Mr. Stokes, a Jesuit-trained civic activist and one-time candidate for mayor, is mightily aware of that.

As a city councilman in the 1980s and 1990s, he attended numerous neighborhood crime meetings. He's attended vigils held in the wake of senseless killings, too. Like a lot of middle-aged people in this town, he wears a been-there-done-that T-shirt.

Now, having returned to the council this year, he's back in the thick of things. He helped organize a large vigil in July on North Avenue after a church caretaker, 71-year-old Milton Hill, was shot to death in an apparent robbery. Mr. Stokes pledged to build a street-level movement to reduce crime and revive some of the east side's left-for-dead neighborhoods.

This time, Mr. Stokes has a simple plan that he's pitching to pastors — take back the four blocks around your church and the one across the street, and pretty soon the east side gets healthy again. He calls it Operation Good Faith, and he's challenging ministers to challenge their congregants to get on the street, sweep up trash, pull weeds from the cracks in the sidewalks, fix up nearby playgrounds, conduct evening walks, meet the churches' neighbors door-to-door, and keep in touch with the police.

"In African-American communities," Mr. Stokes says, "we have looked to the church leaders to also be the leaders in political life, in civic life — there's a long tradition of that — and there was a time when church leaders lived among us. Now, being upwardly mobile, many of them — and their members — have left the old churches; they are no longer there. So people in the neighborhood wonder why do they come back [on Sundays] and take our parking spaces, then leave. They leave us with the drug dealers they walk by on the way to church; they leave us with the trash. They might wonder why the ministry that goes on inside the church does not leave the sanctuary. Where is that ministry?"
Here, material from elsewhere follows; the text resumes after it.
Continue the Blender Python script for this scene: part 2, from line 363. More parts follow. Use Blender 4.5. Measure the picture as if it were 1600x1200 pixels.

That is a question Jeffrey MacDonald, a religion journalist and minister in the United Church of Christ, asks in a new book about what might be called comfort-zone Christianity. Christian churches in America, Rev. MacDonald writes in "Thieves In The Temple," have become more about entertaining and soothing their members than about challenging them to sacrifice for others and to "stretch their hearts" for Christian-inspired purposes.

In small congregations and in megachurches — and numerous churches in between, in city and suburb — pastors are pressured to make churchgoers feel good, to provide a kind of spiritual escapism for an hour or so on Sunday. Those who don't, he says, risk the same consequences as any retailer who doesn't give his customers what they supposedly want.

Rev. MacDonald sees in the modern "consumer-driven church" a profound problem: Forsaking core Christian principles for feel-good spirituality diminishes the power of churches and church leaders to move people to action and to inform the nation's moral conscience.

So, in Baltimore, in these old neighborhoods that have been under siege so long, Carl Stokes is making another push to get the ministers and their congregations into the streets with the men and women of their churches, just four blocks at a time. It's not enough to go to Sunday services and drive away.

"This will change lives," Mr. Stokes says of Operation Good Faith, conscious of the history of such efforts and of the dramatic sound of his claim. "I think it will change neighborhoods. … We're tired of going to vigils."